» **Your instructions**
Go through the data below and copy it exactly, skipping every picture.

» **Dataset section**
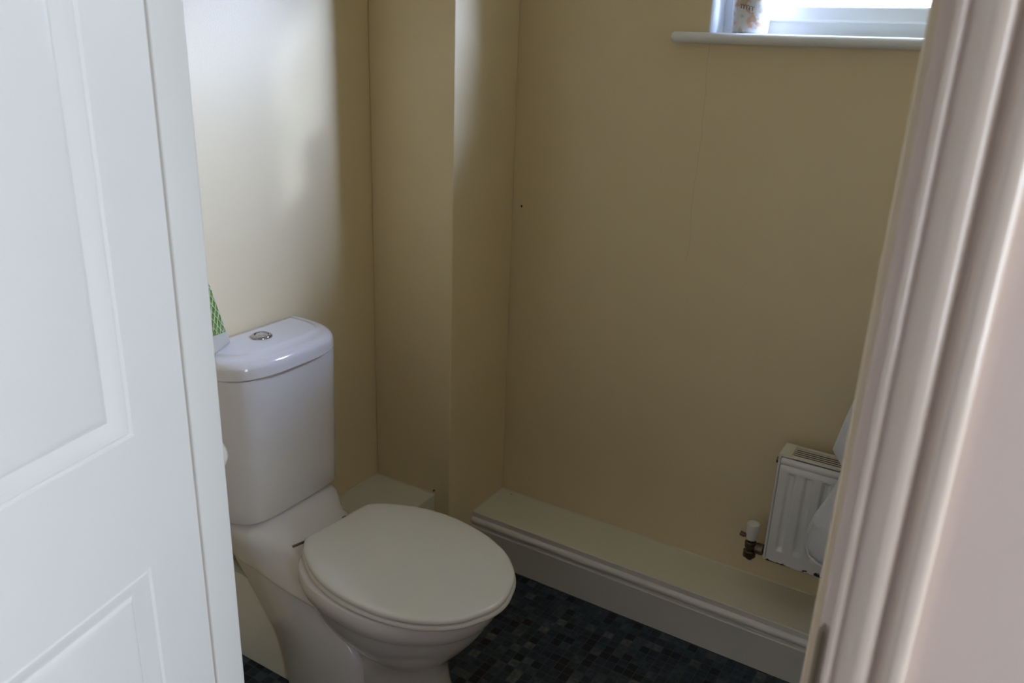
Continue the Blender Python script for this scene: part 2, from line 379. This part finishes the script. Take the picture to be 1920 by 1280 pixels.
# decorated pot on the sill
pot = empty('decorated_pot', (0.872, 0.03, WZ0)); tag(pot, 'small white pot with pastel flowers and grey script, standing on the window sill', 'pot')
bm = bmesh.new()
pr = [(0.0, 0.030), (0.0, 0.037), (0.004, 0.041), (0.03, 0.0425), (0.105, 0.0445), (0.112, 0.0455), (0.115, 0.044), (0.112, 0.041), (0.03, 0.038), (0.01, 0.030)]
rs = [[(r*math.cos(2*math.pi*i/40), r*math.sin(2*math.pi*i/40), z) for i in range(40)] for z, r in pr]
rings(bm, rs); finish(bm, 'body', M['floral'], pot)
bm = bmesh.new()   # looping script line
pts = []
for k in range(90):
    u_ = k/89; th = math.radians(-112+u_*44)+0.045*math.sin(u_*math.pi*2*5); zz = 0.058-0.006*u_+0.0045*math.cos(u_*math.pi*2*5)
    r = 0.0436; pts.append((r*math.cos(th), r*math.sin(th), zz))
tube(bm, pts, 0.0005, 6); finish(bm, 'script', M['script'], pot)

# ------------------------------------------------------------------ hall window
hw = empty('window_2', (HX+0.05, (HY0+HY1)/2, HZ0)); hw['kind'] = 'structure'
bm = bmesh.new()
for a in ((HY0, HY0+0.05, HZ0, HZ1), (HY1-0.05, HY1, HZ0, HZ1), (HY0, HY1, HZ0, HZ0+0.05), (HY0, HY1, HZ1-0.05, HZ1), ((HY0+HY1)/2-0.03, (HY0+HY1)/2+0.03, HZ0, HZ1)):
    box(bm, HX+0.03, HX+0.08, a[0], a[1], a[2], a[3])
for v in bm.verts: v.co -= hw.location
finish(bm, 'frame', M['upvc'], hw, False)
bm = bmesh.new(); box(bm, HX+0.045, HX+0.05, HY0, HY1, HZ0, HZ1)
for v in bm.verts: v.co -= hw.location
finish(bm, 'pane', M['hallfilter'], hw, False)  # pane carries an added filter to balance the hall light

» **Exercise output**
Continue the Blender Python script for this scene: part 2, from line 379. This part finishes the script. Take the picture to be 1920 by 1280 pixels.
# decorated pot on the sill
pot = empty('decorated_pot', (0.872, 0.03, WZ0)); tag(pot, 'small white pot with pastel flowers and grey script, standing on the window sill', 'pot')
bm = bmesh.new()
pr = [(0.0, 0.030), (0.0, 0.037), (0.004, 0.041), (0.03, 0.0425), (0.105, 0.0445), (0.112, 0.0455), (0.115, 0.044), (0.112, 0.041), (0.03, 0.038), (0.01, 0.030)]
rs = [[(r*math.cos(2*math.pi*i/40), r*math.sin(2*math.pi*i/40), z) for i in range(40)] for z, r in pr]
rings(bm, rs); finish(bm, 'body', M['floral'], pot)
bm = bmesh.new()   # looping script line
pts = []
for k in range(90):
    u_ = k/89; th = math.radians(-112+u_*44)+0.045*math.sin(u_*math.pi*2*5); zz = 0.058-0.006*u_+0.0045*math.cos(u_*math.pi*2*5)
    r = 0.0436; pts.append((r*math.cos(th), r*math.sin(th), zz))
tube(bm, pts, 0.0005, 6); finish(bm, 'script', M['script'], pot)

# ------------------------------------------------------------------ hall window
hw = empty('window_2', (HX+0.05, (HY0+HY1)/2, HZ0)); hw['kind'] = 'structure'
bm = bmesh.new()
for a in ((HY0, HY0+0.05, HZ0, HZ1), (HY1-0.05, HY1, HZ0, HZ1), (HY0, HY1, HZ0, HZ0+0.05), (HY0, HY1, HZ1-0.05, HZ1), ((HY0+HY1)/2-0.03, (HY0+HY1)/2+0.03, HZ0, HZ1)):
    box(bm, HX+0.03, HX+0.08, a[0], a[1], a[2], a[3])
for v in bm.verts: v.co -= hw.location
finish(bm, 'frame', M['upvc'], hw, False)
bm = bmesh.new(); box(bm, HX+0.045, HX+0.05, HY0, HY1, HZ0, HZ1)
for v in bm.verts: v.co -= hw.location
finish(bm, 'pane', M['hallfilter'], hw, False)  # pane carries an added filter to balance the hall light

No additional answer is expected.